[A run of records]
----------------

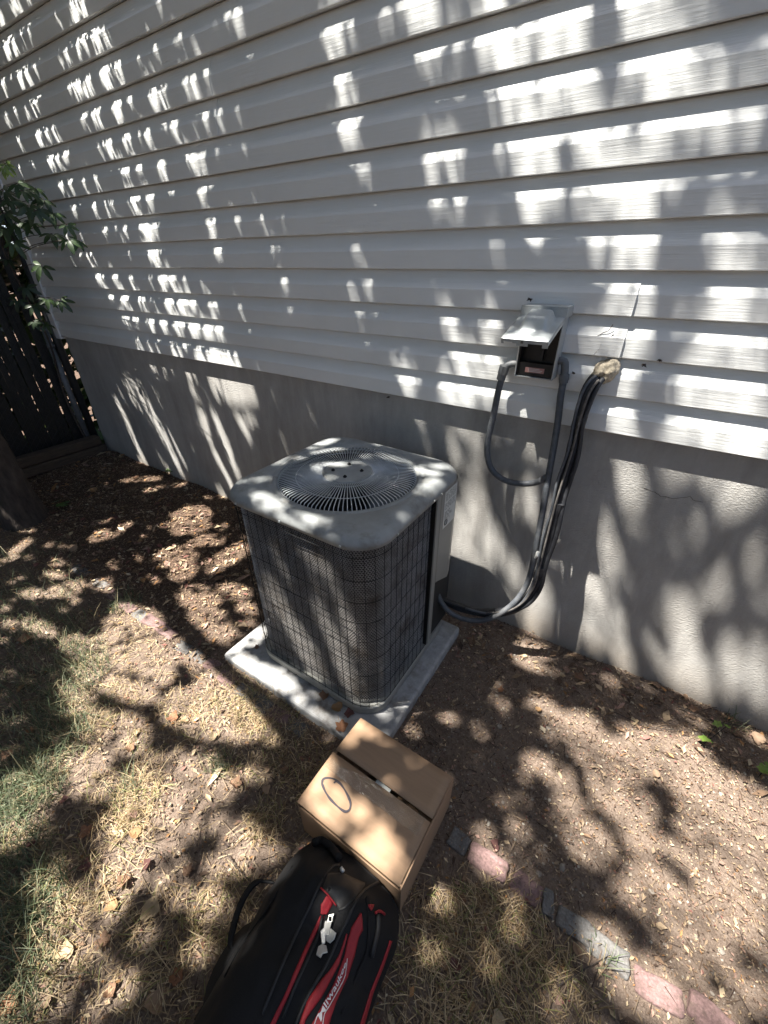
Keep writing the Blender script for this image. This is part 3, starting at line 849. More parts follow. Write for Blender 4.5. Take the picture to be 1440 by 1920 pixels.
def ribbon(pts, w, z, name, mat, parent, closed=True):
    P = [Vector((p.x, p.y, 0)) for p in pts]; n = len(P); V = []; Fc = []
    for i in range(n):
        a = P[(i - 1) % n] if closed else P[max(0, i - 1)]; c = P[(i + 1) % n] if closed else P[min(n - 1, i + 1)]
        d = (c - a).normalized(); m = Vector((-d.y, d.x, 0)) * w * (0.5 + 0.12 * math.sin(i * .5))
        V += [tuple(P[i] + m + Vector((0, 0, z))), tuple(P[i] - m + Vector((0, 0, z)))]
    for i in range(n if closed else n - 1):
        j = (i + 1) % n; Fc.append((2 * i, 2 * i + 1, 2 * j + 1, 2 * j))
    return mesh_obj(name, V, Fc, mat, parent)
ov = [(278, 610), (285, 575), (320, 562), (375, 572), (430, 612), (475, 680), (505, 745), (510, 795), (495, 828), (462, 836), (410, 800), (350, 740), (305, 675)]
op = [on_z(540 + a / 4.364, 1330 + c / 4.364, CZ + 0.003) for a, c in ov]
op = spline(op + [op[0]], 0.004)[:-1]
ribbon(op, 0.0062, CZ + 0.0042, 'marker_oval', M_MARKER, f_front)
tl = [on_z(540 + a / 4.364, 1330 + c / 4.364, CZ + 0.003) for a, c in [(375, 605), (395, 590), (425, 610)]]
ribbon(spline(tl, .004), 0.005, CZ + 0.0044, 'marker_stroke', M_MARKER, f_front, False)
V = []; Fc = []; rr = random.Random(8)
for i in range(60):
    for j in range(10):
        u, v = i / 59, j / 9
        V.append((CX0 + 0.004 + 0.355 * u, GAPY - 0.006 - 0.052 * v, CZ + 0.0045 + rr.uniform(0, 0.0003)))
for i in range(59):
    for j in range(9): Fc.append((i * 10 + j, i * 10 + j + 1, (i + 1) * 10 + j + 1, (i + 1) * 10 + j))
mesh_obj('packing_tape', V, Fc, M_TAPE, f_front, True)
mb = MB(); mb.box(-0.40, -0.345, GAPY - 0.006, GAPY + 0.012, CZ - 0.0045, CZ - 0.003); mb.build('loose_tape', M_STICKER, cb)

# ================================================================ tool bag
bag = empty('tool_bag', (-0.33, -1.55, 0.0))
tag(bag, 'black tool bag with red panels and metal zip pulls in front of the cardboard box', 'bag')
SEC = [(-0.490, 0.0), (-0.512, 0.05), (-0.512, 0.13), (-0.490, 0.20), (-0.445, 0.262), (-0.385, 0.300), (-0.325, 0.308), (-0.285, 0.292), (-0.250, 0.300), (-0.205, 0.282), (-0.172, 0.240), (-0.150, 0.175), (-0.148, 0.09), (-0.165, 0.02), (-0.18, 0.0)]
sec = spline([Vector((x, 0, z)) for x, z in SEC], 0.012)
from mathutils import noise as mnoise
nv = 64; V = []; Fc = []; m = len(sec)
for j in range(nv):
    v = j / (nv - 1); y = -1.312 - 0.56 * v
    hd = min(1, v / 0.22); sz = 0.50 + 0.50 * math.sin(hd * math.pi / 2); sx = 0.86 + 0.14 * math.sin(min(1, v / 0.15) * math.pi / 2)
    for i, p in enumerate(sec):
        u = i / (m - 1)
        x = -0.345 + (p.x + 0.345) * sx - 0.075 * (y + 1.45)
        z = p.z * sz * (1 + 0.02 * math.sin(9 * v + 5 * u)) + (0.006 * math.sin(21 * v + 7 * u) + 0.004 * math.sin(40 * u + 13 * v)) * math.sin(math.pi * u)
        w_ = mnoise.noise(Vector((x * 9, y * 5, 3.1))) * 0.018 + abs(mnoise.noise(Vector((x * 22, y * 9, 7.7)))) * -0.014 + mnoise.noise(Vector((x * 45, y * 30, 1.7))) * 0.004
        z += w_ * math.sin(math.pi * u) ** .5 * (1 if z > .03 else 0); x += 0.5 * w_ * (1 if u > .5 else -1) * (1 if z > .03 else 0)
        V.append((x, y + 0.012 * math.sin(math.pi * u) * (1 - hd), max(0.002, z)))
for j in range(nv - 1):
    for i in range(m - 1): Fc.append((j * m + i, j * m + i + 1, (j + 1) * m + i + 1, (j + 1) * m + i))
Fc.append(tuple(range(m))); Fc.append(tuple(reversed(range((nv - 1) * m, nv * m))))
body = mesh_obj('body', V, Fc, M_BAG, bag, True)
from mathutils.bvhtree import BVHTree
bvh = BVHTree.FromPolygons([Vector(p) for p in V], Fc)
def on_bag(px, py, off=0.0025):
    d = Vector(ray(px, py)).normalized()
    hit, nrm, _, _ = bvh.ray_cast(Vector(CAM), d)
    if hit is None: return on_z(px, py, 0.2)
    if nrm.dot(d) > 0: nrm = -nrm
    return hit + nrm * off
BC = lambda a, c: (480 + a / 5.143, 1560 + c / 5.143)
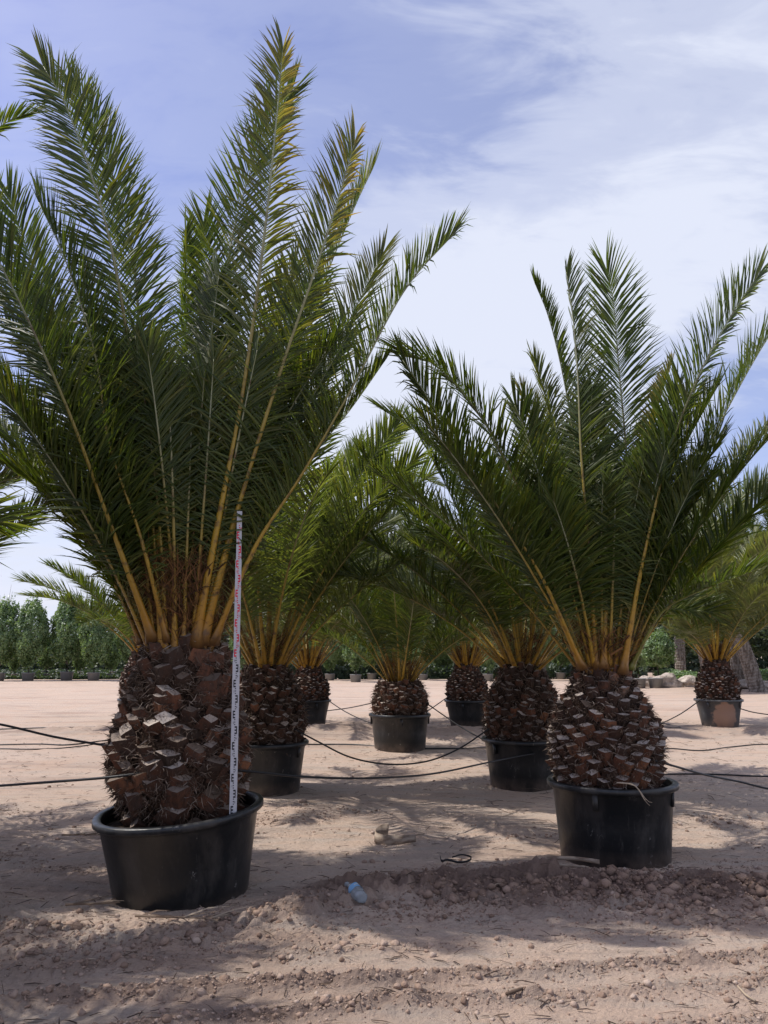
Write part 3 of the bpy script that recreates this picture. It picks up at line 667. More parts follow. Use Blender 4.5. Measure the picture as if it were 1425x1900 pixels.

----------------

▶ **Task to carry out**:
Copy out each line exactly, without the pictures.

▶ **Reply**:
Keep writing the Blender script for this image. This is part 3, starting at line 849. More parts follow. Write for Blender 4.5. Take the picture to be 1440 by 1920 pixels.
def ribbon(pts, w, z, name, mat, parent, closed=True):
    P = [Vector((p.x, p.y, 0)) for p in pts]; n = len(P); V = []; Fc = []
    for i in range(n):
        a = P[(i - 1) % n] if closed else P[max(0, i - 1)]; c = P[(i + 1) % n] if closed else P[min(n - 1, i + 1)]
        d = (c - a).normalized(); m = Vector((-d.y, d.x, 0)) * w * (0.5 + 0.12 * math.sin(i * .5))
        V += [tuple(P[i] + m + Vector((0, 0, z))), tuple(P[i] - m + Vector((0, 0, z)))]
    for i in range(n if closed else n - 1):
        j = (i + 1) % n; Fc.append((2 * i, 2 * i + 1, 2 * j + 1, 2 * j))
    return mesh_obj(name, V, Fc, mat, parent)
ov = [(278, 610), (285, 575), (320, 562), (375, 572), (430, 612), (475, 680), (505, 745), (510, 795), (495, 828), (462, 836), (410, 800), (350, 740), (305, 675)]
op = [on_z(540 + a / 4.364, 1330 + c / 4.364, CZ + 0.003) for a, c in ov]
op = spline(op + [op[0]], 0.004)[:-1]
ribbon(op, 0.0062, CZ + 0.0042, 'marker_oval', M_MARKER, f_front)
tl = [on_z(540 + a / 4.364, 1330 + c / 4.364, CZ + 0.003) for a, c in [(375, 605), (395, 590), (425, 610)]]
ribbon(spline(tl, .004), 0.005, CZ + 0.0044, 'marker_stroke', M_MARKER, f_front, False)
V = []; Fc = []; rr = random.Random(8)
for i in range(60):
    for j in range(10):
        u, v = i / 59, j / 9
        V.append((CX0 + 0.004 + 0.355 * u, GAPY - 0.006 - 0.052 * v, CZ + 0.0045 + rr.uniform(0, 0.0003)))
for i in range(59):
    for j in range(9): Fc.append((i * 10 + j, i * 10 + j + 1, (i + 1) * 10 + j + 1, (i + 1) * 10 + j))
mesh_obj('packing_tape', V, Fc, M_TAPE, f_front, True)
mb = MB(); mb.box(-0.40, -0.345, GAPY - 0.006, GAPY + 0.012, CZ - 0.0045, CZ - 0.003); mb.build('loose_tape', M_STICKER, cb)

# ================================================================ tool bag
bag = empty('tool_bag', (-0.33, -1.55, 0.0))
tag(bag, 'black tool bag with red panels and metal zip pulls in front of the cardboard box', 'bag')
SEC = [(-0.490, 0.0), (-0.512, 0.05), (-0.512, 0.13), (-0.490, 0.20), (-0.445, 0.262), (-0.385, 0.300), (-0.325, 0.308), (-0.285, 0.292), (-0.250, 0.300), (-0.205, 0.282), (-0.172, 0.240), (-0.150, 0.175), (-0.148, 0.09), (-0.165, 0.02), (-0.18, 0.0)]
sec = spline([Vector((x, 0, z)) for x, z in SEC], 0.012)
from mathutils import noise as mnoise
nv = 64; V = []; Fc = []; m = len(sec)
for j in range(nv):
    v = j / (nv - 1); y = -1.312 - 0.56 * v
    hd = min(1, v / 0.22); sz = 0.50 + 0.50 * math.sin(hd * math.pi / 2); sx = 0.86 + 0.14 * math.sin(min(1, v / 0.15) * math.pi / 2)
    for i, p in enumerate(sec):
        u = i / (m - 1)
        x = -0.345 + (p.x + 0.345) * sx - 0.075 * (y + 1.45)
        z = p.z * sz * (1 + 0.02 * math.sin(9 * v + 5 * u)) + (0.006 * math.sin(21 * v + 7 * u) + 0.004 * math.sin(40 * u + 13 * v)) * math.sin(math.pi * u)
        w_ = mnoise.noise(Vector((x * 9, y * 5, 3.1))) * 0.018 + abs(mnoise.noise(Vector((x * 22, y * 9, 7.7)))) * -0.014 + mnoise.noise(Vector((x * 45, y * 30, 1.7))) * 0.004
        z += w_ * math.sin(math.pi * u) ** .5 * (1 if z > .03 else 0); x += 0.5 * w_ * (1 if u > .5 else -1) * (1 if z > .03 else 0)
        V.append((x, y + 0.012 * math.sin(math.pi * u) * (1 - hd), max(0.002, z)))
for j in range(nv - 1):
    for i in range(m - 1): Fc.append((j * m + i, j * m + i + 1, (j + 1) * m + i + 1, (j + 1) * m + i))
Fc.append(tuple(range(m))); Fc.append(tuple(reversed(range((nv - 1) * m, nv * m))))
body = mesh_obj('body', V, Fc, M_BAG, bag, True)
from mathutils.bvhtree import BVHTree
bvh = BVHTree.FromPolygons([Vector(p) for p in V], Fc)
def on_bag(px, py, off=0.0025):
    d = Vector(ray(px, py)).normalized()
    hit, nrm, _, _ = bvh.ray_cast(Vector(CAM), d)
    if hit is None: return on_z(px, py, 0.2)
    if nrm.dot(d) > 0: nrm = -nrm
    return hit + nrm * off
BC = lambda a, c: (480 + a / 5.143, 1560 + c / 5.143)
Write part 3 of the bpy script that recreates this picture. It picks up at line 667. More parts follow. Use Blender 4.5. Measure the picture as if it were 1425x1900 pixels.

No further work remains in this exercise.